(社)日本品質管理学会 30周年に寄せて



このたび、貴学会では、新しい世紀の始まる記念すべき年に、30周年という新たな節目を迎えられ、心からお祝い申し上げます。また、創立以来、品質管理に関する学理及び技術の進歩を図ることによって、我が国の学術、産業の発展に多大な貢献を果たされた貴学会の活動に対し、ここに改めて感謝申し上げる次第です。

さて、我が国経済社会の現状を見ると、不良債権問題、少子・高齢化問題による経済活力と生活の将来への不安など、複雑な問題を抱えております。我が国がこの現状から脱出するためには、抜本的な構造改革により、数々の制約要因を取り除くことがまず何より重要と考えています。さらに、この先に広がる大海原での経済発展が順風満帆に進捗するためには、安定的かつ順調に経済活動が行われるための基盤をもしっかりと構築しておくことが鍵となると考えます。
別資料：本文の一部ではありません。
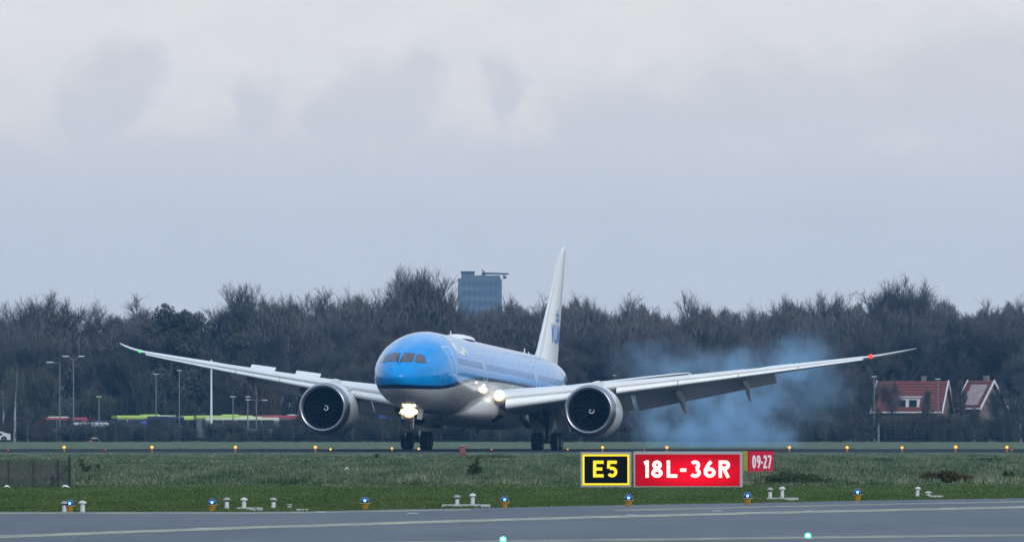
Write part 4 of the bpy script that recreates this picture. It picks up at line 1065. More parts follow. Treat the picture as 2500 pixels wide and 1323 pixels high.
def bare_tree_mesh(seed, H=16.0, spread=.55, upright=.5, depth=5, first=.22, twig_w=.026, name='bare'):
    """returns (trunk MB-mesh, crown mesh) of a leafless tree about H tall"""
    rng = random.Random(seed); trunk = MB(); segs = []; tw = []
    def rdir(): 
        v = Vector((rng.gauss(0,1), rng.gauss(0,1), rng.gauss(0,1))); return v.normalized()
    def grow(p, d, ln, r, lev):
        n = 2; q = p.copy(); pts = [q.copy()]; dd = d.copy()
        for i in range(n):
            dd = (dd+rdir()*.13+Vector((0,0,.07*upright))).normalized(); q = q+dd*ln/n; pts.append(q.copy())
        if lev == 0: trunk.tube(pts, [r, r*.8, r*.62], 7, False)
        else:
            for i in range(n): segs.append((pts[i], pts[i+1], r*(1-.35*i/n), r*(1-.35*(i+1)/n)))
        if lev >= depth:
            for k in range(11):
                t = rng.random(); b = pts[0].lerp(pts[-1], t); td = (dd*.6+rdir()*.75+Vector((0,0,.45*upright))).normalized()
                tw.append((b, td, rng.uniform(.45,1.05)*H/16))
            return
        kids = (5 if lev == 0 else 4 if lev < 2 else 3 if lev < 4 else 2)
        for k in range(kids):
            t = rng.uniform(.35,1.0) if lev else rng.uniform(.3,1.0); b = pts[0].lerp(pts[-1], t) if t < .5 else pts[1].lerp(pts[-1], (t-.5)*2)
            side = rdir(); side = (side-dd*side.dot(dd)); side = side.normalized() if side.length > .01 else rdir()
            nd = (dd*(.75)+side*spread*rng.uniform(.7,1.4)+Vector((0,0,upright*.35))).normalized()
            grow(b, nd, ln*rng.uniform(.58,.82), r*.52, lev+1)
        grow(pts[-1], (dd+rdir()*.2).normalized(), ln*.72, r*.6, lev+1)
    grow(Vector((0,0,-.3)), Vector((0,0,1)), H*first*1.6, H*.017, 0)
    V = []
    for a, b, r0, r1 in segs:
        d = (b-a).normalized(); s1 = d.orthogonal().normalized(); s2 = d.cross(s1)
        r0 = max(r0*.8, .013); r1 = max(r1*.8, .010)
        for s in (s1, s2): V.append([a-s*r0, a+s*r0, b+s*r1, b-s*r1])
    for b, d, ln in tw:
        s = d.orthogonal(); s.rotate(Matrix.Rotation(rng.uniform(0,6.28), 3, d)); s = s.normalized()*twig_w/2; m_ = b+d*ln*.5+rdir()*ln*.1
        V.append([b-s, b+s, m_+s*.8, m_-s*.8]); V.append([m_-s*.8, m_+s*.8, b+d*ln+s*.25, b+d*ln-s*.25])
    Q = np.array([[tuple(p) for p in q] for q in V]); top = Q[:,:,2].max(); k = H/top
    Q[:,:,:] *= k
    trunk.v = [(x*k, y*k, z*k) for x, y, z in trunk.v]
    wid = np.percentile(np.abs(Q[:,:,0]), 97)
    me = np_mesh(name+'_crown', Q.reshape(-1,3), np.arange(len(Q)*4).reshape(-1,4), M_BARK)
    return trunk.mesh(name+'_trunk', M_TRUNK, True), me, wid
TREES = [bare_tree_mesh(100+i, 16, sp, up, 5, fi) for i, (sp, up, fi) in enumerate(((.48,.85,.20),(.42,1.0,.18),(.52,.8,.20),(.38,1.15,.17),(.50,.9,.16),(.44,.95,.20),(.55,.75,.18)))]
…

1980年代の我が国経済の好調期を振り返ると、この基盤となるべきものの一つを見ることができます。我が国経済活力の源泉ともいうべきものづくりについて、グローバル化する経済社会にあって「Made in Japan」が高品質な製品の代名詞となり、日本製品の多くが国際的に高い評価を得る状況の下、いわゆる「日本的経営」や我が国の「生産システム」が世界中から注目を浴び、多様な分析・研究の対象となりました。最近よく耳にする「米国製造業の復権」は、この分析によって普遍化された日本の生産システムに、IT技術を組合せて、効率性をより高めた米国的な生産システムを確立・普及させたことが大きく寄与しています。現在の我が国製造業は、その一方で、極めて高い品質、換言すれば高いレベルの性能、信頼性、精度などを強みとして、引き続き国際競争力を有している分野が多く存在しています。この経緯と現状を踏まえれば、我が国のものづくり産業を代表とする質の高い製品・サービスを提供する能力をさらなる高みに引き上げ、これにIT、環境、消費者安全などに関する新たな技術を溶け込ませて、より質的なレベルが高く効率的な経営システムを作り上げていくことに、経済発展基盤の指針の一つを見い出すことができましょう。

今回のシンポジウムのテーマである「21世紀の経営とクォリティ」は、まさに将来の我が国経済の発展を考える上で不可欠なアイデアを取り上げ、そのあり方について検討をするという極めて意義が高く、また時宣を得たものと認識しております。品質の本質的な意義は、財・サービスの需要家が期待する効用を十分満足させることにありましょう。もちろん、質が高いばかりでなくコストパフォーマンスが鍵となることはまぎれもありませんが、品質にこのような概念も包含すれば、品質の高い財・サービスを提供できる経済は、需要家からの信頼と満足を勝ち取り、中長期的に安定性のある営みを持続する能力を有しているものとなります。すなわち、品質の向上が内包する構造的な、そして本質的な強みこそが、日本経済の再生とその安定的な発展に大きな役割を果たすものと確信しております。

我が国経済の現状について、これまでうまく機能してきたシステムが経済環境に合わなくなったという見方が強くなっておりますが、こと品質については、その重要性が軽視され過ぎたような面があるのではないか、すなわち、これまでの我が国産業の強みである品質重視の姿勢を再度見つめ直す必要があるのではないかと感じております。さらに、そのようなものづくりのシステムを根底から支えている重要な要素として、人材の育成、すなわち「人づくり」という視点も再考が必要ではないかと感じております。その意味で、この度、貴学会が「品質管理推進功労賞」という新たな制度を設けることによって、この「人づくり」の面にも新たな光りを当てられたことは、高く評価されることだといえましょう。

日本品質管理学会が30周年という節目の年を向かえ、日本経済の発展に欠かせない根幹的なテーマについて議論が行われる今日、新たな発展の礎が築かれんことを強く期待するとともに、貴学会の更なる発展を祈念いたしましてご挨拶とさせて頂きます。